7. Inspect and manage jobs
Zizq provides APIs to inspect, filter, and manage jobs in real time. This can be done for individual jobs, or in bulk operations.
You can:
- search for jobs, including with
jqfilters - retry or delete them
- move them between queues
- change priority
Scenario
Your application enqueued jobs to process a large backfill, but those jobs were not assigned an appropriate priority and are impacting other jobs that should be processed earlier. You perform a bulk update on the backfill jobs to lower their priority and allow other jobs to be processed first.
Result: Your application has visibility and control of what your queues are doing.
8. Retain job history
Zizq supports configurable retention policies for completed and failed jobs.
Why this matters:
- debugging
- auditing
- visibility into system behaviour
You can choose how long jobs are kept before being cleaned up.
Scenario
Your application does content moderation via the job queue. It is important that records are kept for a period of time after moderation occurs so that there is evidence of that work being done. Jobs for content moderation are enqueued with a retention policy enforcing that completed jobs are kept in the system for 14 days.
How Zizq fits into your stack
Zizq is designed to be simple to run and easy to integrate.
Single binary
Zizq is fast and runs as a single native binary with no external dependencies.
Use case:
- Run locally without setup
- Deploy without managing Redis, Postgres/MySQL, or other infrastructure
Language-agnostic HTTP API
Note
While not needed, Official Client Libraries exist for some common languages.

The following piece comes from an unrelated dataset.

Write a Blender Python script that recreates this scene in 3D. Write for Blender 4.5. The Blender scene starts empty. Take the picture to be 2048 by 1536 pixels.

Zizq exposes a simple HTTP/1.1 and HTTP/2 API which allows it to slot seamlessly into pretty much any environment.
Use case:
- Integrate with any language
- No tight coupling to one particular framework
Cross-language processing
Jobs can be enqueued in one language and processed in another.
Examples:
- Enqueue from a Node.js API, process in Ruby
- Enqueue from a Python service, process in Go
This allows specialized jobs to be processed in specialized environments, and supports large and complex polyglot applications and microservice architectures.
Client libraries
Zizq provides client libraries (starting with Ruby and Node.js) to simplify integration.
More clients for other languages will be added over time and based on demand, but the HTTP API is always available.
Zizq end-to-end
A typical flow involving Zizq looks something like:
- Your application receives a request
- It enqueues a job via a client library or the Zizq API
- A worker picks up the job from the appropriate queue
- The job is processed, retried if necessary, and eventually completed
All without blocking your main application.
Summary
Zizq helps you:
- Move work out of your request cycle
- Handle retries and failures reliably
- Schedule and prioritise jobs
- Manage and inspect work in real time
- Coordinate work across your whole stack
- Run everything with minimal setup
It is designed to be straightforward, simplify common scenarios and to scale with your application as demand grows.